[YOUR INSTRUCTIONS]: For the data below, work out how many lines include the string "that" and report only the number.

[RECORDED DATA]:
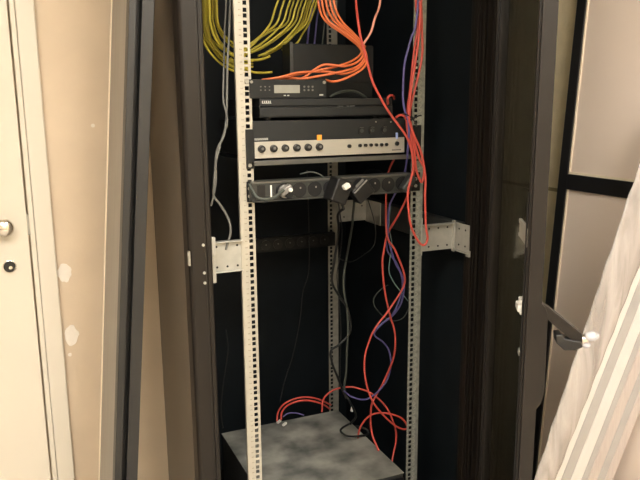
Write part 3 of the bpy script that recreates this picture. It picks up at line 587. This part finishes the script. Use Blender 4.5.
for pts, r in CABLES['thinblack']: cable('adapter_lead', pts, r, 'dgrey', '', parent=t)
for pts, r in CABLES['black']: cable('adapter_cord', [(.229,-.05,1.186)]+pts[2:], r, 'bcord', '', parent=t)
t = plug_thing('power_plug', 'small white plug on a grey cord between the two black adapters', (.245,-.024,1.238), [
    ('plug_body', lambda b: (box(b, (-.009,-.088,-.0065), (.009,-.030,.0065), rot((.222,0,1.246),-30), bev=.003)), 'white')])
for pts, r in CABLES['greycord']: cable('power_cord', pts, r, 'dgrey', '', parent=t)
t = plug_thing('power_adapter', 'black power adapter with a silver edge, left of two empty sockets', (.283,-.024,1.232), [
    ('adapter_body', lambda b: box(b, (-.026,-.060,-.022), (.026,-.024,.022), rot((.280,0,1.228),-38), bev=.003), 'black'),
    ('silver_edge', lambda b: box(b, (-.026,-.064,-.002), (.022,-.060,.001), rot((.272,0,1.242),-42), bev=.0008), 'silverp'),
    ('silver_label', lambda b: box(b, (-.014,-.0615,-.004), (.014,-.060,.003), rot((.268,0,1.250),-42)), 'dimmark')])
t = plug_thing('power_plug', 'grey plug leaning at the right end of the front power strip', (.413,-.024,1.237), [
    ('plug_body', lambda b: box(b, (-.024,-.050,-.010), (.024,-.024,.010), rot((.420,0,1.238),-50), bev=.004), 'steel')])
# ---------------------------------------------------------------- big unit at the bottom
t = thing('battery_unit', 'dusty grey wide unit lying at the bottom of the rack', 'device', (.23,.16,.06))
rbox((.008,-.055,.06), (.411,.385,.4185), 'case', 'steel', t, .002)
rbox((.006,-.057,.4185), (.413,.388,.4210), 'top_cover', 'dusty', t, .0005)
rbox((.010,-.066,.08), (.409,-.0555,.41), 'front_cover', 'black', t, .003)
# ---------------------------------------------------------------- cables
OL = ['orange patch cable, topmost of the strands curving left over the display receiver','orange patch cable crossing under the top strand above the display receiver','orange patch cable reaching furthest left to the left rail','orange patch cable, lowest and ending over the right edge of the display receiver','orange patch cable running straight across the middle of the orange bunch']
for (pts, r), l in zip(CABLES['orange'], OL): cable('patch_cable', pts, r, 'orange', l, 'orange patch cables tied in a bunch')
for pts, r in CABLES['peach']: cable('patch_cable', pts, r, 'peach', 'short peach cable rising right from the knot of the orange bunch')
CL = ['long coral cable from the orange knot to the loop hanging at the right rail','coral cable down the right rail that twists on to the cabinet bottom','coral cable on the right rail curling back beside the black tie','coral cable weaving behind the power strip and ending in a small bottom loop','coral cable arching from behind the bottom unit and dropping in front of it','outer coral loop over the back edge of the dusty bottom unit','inner coral loop over the back edge of the dusty bottom unit','short curled coral cable end beside the slim player']
for (pts, r), l in zip(CABLES['coral'], CL): cable('patch_cable', pts, r, 'coral', l, 'coral patch cables')
VL = ['violet cable bowing out left of the right rail and down behind the strip','violet cable twisted round the coral cables below the power strip','short violet cable lying behind the dusty bottom unit']
for (pts, r), l in zip(CABLES['violet'], VL): cable('patch_cable', pts, r, 'violet', l, 'violet cables')
for i, (pts, r) in enumerate(CABLES['vtop']): cable('patch_cable', pts, r, 'violet' if i < 2 else 'dgrey', ['violet cable hanging behind the dark box, nearest the yellow bunch','violet cable hanging behind the dark box, middle of three','dark grey cable hanging behind the dark box, right of two violet ones'][i], 'cables hanging behind the dark box')
for pts, r in CABLES['teal']: cable('signal_cable', pts, r, 'teal', 'thin grey-green cable twisting beside the coral cables left of the right rail')
for pts, r in CABLES['darkgrey']: cable('signal_cable', pts, r, 'dgrey', 'thin dark loop of cable crossing the coral cables near the right rail')
for pts, r in CABLES['wire']: cable('signal_cable', pts, r, 'bcord', 'thin black cable hanging along the right rear rail')
for pts, r in CABLES['backwire']: cable('signal_cable', pts, r, 'bcord', 'thin black wire hanging against the dark rear panel')
for pts, r in CABLES['backwire2']: cable('signal_cable', pts, r, 'bcord', 'thin black wire curving below the rear bracket')
for pts, r in CABLES['sidewire']: cable('signal_cable', pts, r, 'bcord', 'thin black wire hanging left of the left rail')
for (pts, r), l in zip(CABLES['palegrey'], ['pale grey cable hanging left of the left rail down to its bracket','thinner pale grey cable twisted round the other left of the left rail']): cable('signal_cable', pts, r, 'pgrey', l, 'pale grey cables left of the rail')
for pts, r in CABLES['blackloop']: cable('signal_cable', pts, r, 'dgrey', 'dark cable arched on top of the slim player')
for pts, r in CABLES['smallloop']: cable('signal_cable', pts, r, 'bcord', 'thin black arc of cable just above the right of the power strip')
for pts, r in CABLES['boxcord']: cable('signal_cable', pts, r, 'bcord', 'black cord curled on the right back corner of the dusty bottom unit')
for pts, r in CABLES['yleft']: cable('patch_cable', pts, r, 'yellow', 'yellow patch cable sagging in the coil left of the left rail at the top', 'yellow patch cables in the coil by the left rail')
for i, (pts, r) in enumerate(CABLES['yright']):
    if i < 11: cable('patch_cable', pts, r, 'yellow', 'yellow patch cable falling to the left in the bunch beside the dark box', 'yellow patch cables in the bunch right of the rail')
    else: cable('patch_cable', pts, r, 'yellow', ['short yellow cable end showing above the lowest one right of the left rail','lowest yellow cable, passing level behind the left rail'][i-11])
# connectors on the two coral loops, ties
for i, (p, l) in enumerate((((0.199,0.383,0.424),'white connector at the left end of the outer coral loop'), ((0.209,0.358,0.424),'white connector at the left end of the inner coral loop'))):
    bm = bmesh.new(); box(bm, (-.0035,-.010,-.003), (.0035,.010,.004), Matrix.Translation(p) @ Matrix.Rotation(-.9,4,'Z'), bev=.001)
    tag(obj('cable_connector', bm, 'white', None), l, 'connector', 'white connectors of the coral loops')
bm = bmesh.new(); box(bm, (-.0035,-.004,-.008), (.0035,.004,.008), Matrix.Translation(TIEC) @ Matrix.Rotation(.2,4,'Y'), bev=.001)
tag(obj('cable_connector', bm, 'white'), 'small white tag hanging on a black cord above the dusty unit', 'connector')
def tie(c, r, h, m, label, tails=()):
    bm = bmesh.new(); c = Vector(c)
    pts = [c+Vector((r*math.cos(a), r*math.sin(a), h*math.sin(a))) for a in [2*math.pi*i/16 for i in range(17)]]
    tube(bm, pts, .0025, k=2)
    for a, b in tails: tube(bm, [c+Vector(a), (c+Vector(a)+c+Vector(b))/2+Vector((0,-.002,.002)), c+Vector(b)], .0018, k=4)
    tag(obj('cable_tie', bm, m, None, smooth=True), label, 'cable tie')
tie(TIE1, .013, .004, 'bcord', 'black tie gathering the coral and violet cables at the right rail', (((.0,-.014,0),(-.028,-.016,.012)),((.010,-.01,0),(.030,-.012,.006)),((.0,-.014,0),(.012,-.02,-.022))))
tie(TIE2, .009, .003, 'orange', 'orange tie knotting the orange cables above the dark box')
# ---------------------------------------------------------------- leaning framed panel at the left
SL = .092
def lean(x, y, z): return (x + SL*(z-1.61), y, z)
def lbox(bm, x0, x1, y0, y1, z0, z1):
    vs = box(bm, (x0,y0,z0), (x1,y1,z1))
    for v in vs: v.co.x += SL*(v.co.z-1.61)
t = thing('leaning_board', 'tall greige board with dark grooved front edge leaning between wall and cabinet', 'board', (-.40,.10,0))
LB, LT = .002, 2.13
bm = bmesh.new(); lbox(bm, -.273, -.257, -.050, -.012, LB, LT); obj('front_edge_strip', bm, 'slate', t, bevel=.001)
bm = bmesh.new(); lbox(bm, -.246, -.220, -.050, -.012, LB, LT); obj('front_edge_strip', bm, 'slate', t, bevel=.001)
bm = bmesh.new(); lbox(bm, -.2575, -.2455, -.020, -.012, LB, LT); obj('edge_groove', bm, 'groove', t)
bm = bmesh.new(); lbox(bm, -.272, -.221, -.012, .250, LB, LT); obj('panel_core', bm, 'greige', t)
bm = bmesh.new(); lbox(bm, -.2745, -.272, .238, .250, LB, LT); obj('pale_edge', bm, 'cream', t)
# ---------------------------------------------------------------- black framed screen at the right
SR = .06
def rbx(bm, x0, x1, y0, y1, z0, z1):
    vs = box(bm, (x0,y0,z0), (x1,y1,z1))
    for v in vs: v.co.x += .012+SR*(v.co.z-1.24); v.co.y += .03*(v.co.z-1.24)*0
t = thing('framed_screen', 'tall pinkish-beige screen in a thin black frame leaning on the right wall', 'screen', (.87,-.5,0))
bm = bmesh.new()
for y0, y1, z0, z1 in ((-.062,-.028,.002,1.88), (-1.0,-.966,.002,1.88), (-.966,-.062,.002,.035), (-.966,-.062,1.845,1.88), (-.966,-.062,1.196,1.240)):
    rbx(bm, .925, .948, y0, y1, z0, z1)
obj('frame', bm, 'bframe', t, bevel=.0012)
for z0, z1 in ((.035,1.196),(1.240,1.845)):
    bm = bmesh.new(); rbx(bm, .933, .942, -.966, -.062, z0, z1); o = obj('screen_panel', bm, 'pink', t)
    bm = bmesh.new(); rbx(bm, .9295, .933, -.0665, -.062, z0, z1); rbx(bm, .9295, .933, -.966, -.062, z0, z0+.006); obj('panel_highlight', bm, 'cream', o)  # cream strips imitate the highlight between frame and pane
# ---------------------------------------------------------------- wrapped boards on a carton, front right
t = thing('cardboard_carton', 'brown carton carrying the leaning wrapped boards', 'box', (.72,-.45,0))
B('carton_body', (.52,-.60,.0), (.85,-.36,.455), 'carton', t, bevel=.003); B('tape', (.66,-.601,.455), (.71,-.359,.4562), 'cream', t)
def board(xb, w, s, y0, y1, m, label, L=1.3):
    bm = bmesh.new(); zb = .4565
    X = lambda z: xb + s*(z-.64)
    zt = min(zb+L, .64 + (.905-w-xb)/s)
    pts = [(X(zb),zb),(X(zb)+w,zb),(X(zt)+w,zt),(X(zt),zt)]
    f = [bm.verts.new((x,y0,z)) for x,z in pts]; b = [bm.verts.new((x,y1,z)) for x,z in pts]
    bm.faces.new(f); bm.faces.new(b[::-1])
    for i in range(4): bm.faces.new((f[i],b[i],b[(i+1)%4],f[(i+1)%4]))
    tag(obj('foam_board', bm, m, None, bevel=.002), label, 'board', 'foam boards leaning at the front right')
board(.6185,.0345,.430,-.445,-.415,'foamw','white foam board, leftmost inside the cloudy film')
board(.654,.0325,.430,-.445,-.415,'foamg','grey foam board between two white ones at the front right')
board(.688,.0370,.430,-.445,-.415,'foamw','white foam board right of the grey one at the front right')
board(.7262,.020,.430,-.445,-.415,'foamg','thin greige board right of the second white board')
board(.7475,.034,.430,-.445,-.415,'foamp','pinkish board left of the last two boards at the front right')
board(.783,.026,.430,-.445,-.415,'foamg','greige board next to last at the bottom right corner')
board(.810,.030,.430,-.445,-.415,'foamp','pinkish board, rightmost at the bottom right corner')
# film: wrinkled sheet wrapped from the left edge over the boards
bm = bmesh.new(); random.seed(11); nz, nx = 60, 14; g = []
for i in range(nz+1):
    z = .458 + (1.50-.458)*i/nz; row = []
    xl = .557 + .350*(z-.65); xr_ = .618 + .430*(z-.64)
    for j in range(nx+1):
        u = j/nx; x = xl + (xr_+.012-xl)*u
        y = -.4475 - .010*math.sin(u*math.pi) + .0022*math.sin(z*37+u*9)*math.sin(u*math.pi*.9+.2) + .0012*math.sin(z*83+u*17)
        x += .0008*math.sin(z*51)*(1-u)
        if x > .918: x = .918+(x-.918)*.02
        row.append(bm.verts.new((x,y,z)))
    g.append(row)
for i in range(nz):
    for j in range(nx): bm.faces.new((g[i][j],g[i][j+1],g[i+1][j+1],g[i+1][j]))
fo = obj('plastic_film', bm, 'film', None, smooth=True)
s = fo.modifiers.new('solid','SOLIDIFY'); s.thickness = .0012
tag(fo, 'wrinkled cloudy plastic film hanging along the left of the leaning boards', 'film')
# ---------------------------------------------------------------- light, world, camera
w = bpy.data.worlds.new('World'); bpy.context.scene.world = w; w.use_nodes = True
w.node_tree.nodes['Background'].inputs[0].default_value = (.9,.85,.75,1); w.node_tree.nodes['Background'].inputs[1].default_value = .05
cd = bpy.data.cameras.new('camera'); cam = bpy.data.objects.new('camera', cd); C.objects.link(cam)
R3 = Vector((.91664142,-.39961416,-.0087766)); U3 = Vector((.08615052,.17607686,.98059932)); F3 = Vector((.39031602,.89961406,-.19582631))
m = Matrix.Identity(4)
for i in range(3): m[i][0] = R3[i]; m[i][1] = U3[i]; m[i][2] = -F3[i]; m[i][3] = (-.5115,-1.6056,1.4501)[i]
cam.matrix_world = m
cd.sensor_fit = 'HORIZONTAL'; cd.sensor_width = 36; cd.lens = 692.2/640*36; cd.clip_start = .05
sc = bpy.context.scene; sc.camera = cam
sc.view_settings.view_transform = 'Standard'; sc.view_settings.look = 'None'; sc.view_settings.gamma = 1; sc.view_settings.use_curve_mapping = False
sc.view_settings.exposure = 1.65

[WRITTEN ANSWER]: 2